Khashoggi & The Crown Prince: The Secret Files was written by a former FT journalist and crime author, writing under the pseudonym Owen Wilson at his fiancée’s request. It will be published on 2nd March, exactly 150 days after Khashoggi was killed. Publisher Martin Rynja acquired the rights and commissioned the book.
It promises to answer a string of questions over the slaying, including a link to nuclear weapons, who made a recording of the journalist’s final moments and how much the Saudi Crown Prince knew. It concludes the journalist had intelligence on Donald Trump that posed a threat to the kingdom.
The publisher said: “Secret files in Turkey, Saudi, the CIA, MI6, the Mossad contain answers to all our questions yet these governments are hiding them from us. This compelling book reconstructs what is in those files.”

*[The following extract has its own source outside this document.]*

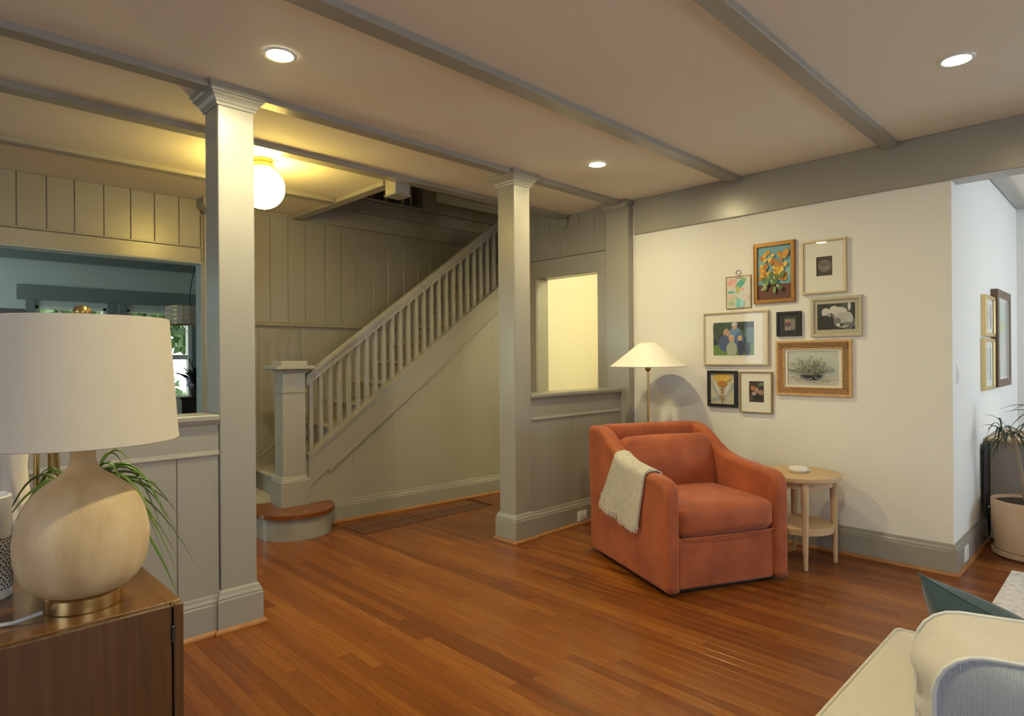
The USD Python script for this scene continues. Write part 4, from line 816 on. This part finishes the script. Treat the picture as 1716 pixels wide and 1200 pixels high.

Wilson said: “There are mind-boggling truths hiding in plain sight in the tragic Khashoggi story - this book is the first and possibly the only one to unravel them. Every fact we know or ever will know, except for the testimony of Jamal Khashoggi's fiancee, has been leaked and manipulated by an intelligence service.”
Gibson Square is also the publisher of Blowing Up Russia, the only book by poisoned Russian secret service defector Alexander Litvinenko. The publisher plans to issue an updated version of that book next month, along with a revised edition of House of Bush, House of Saud by Craig Unger, the inspiration for Michael Moore’s film “Fahrenheit 9/11”.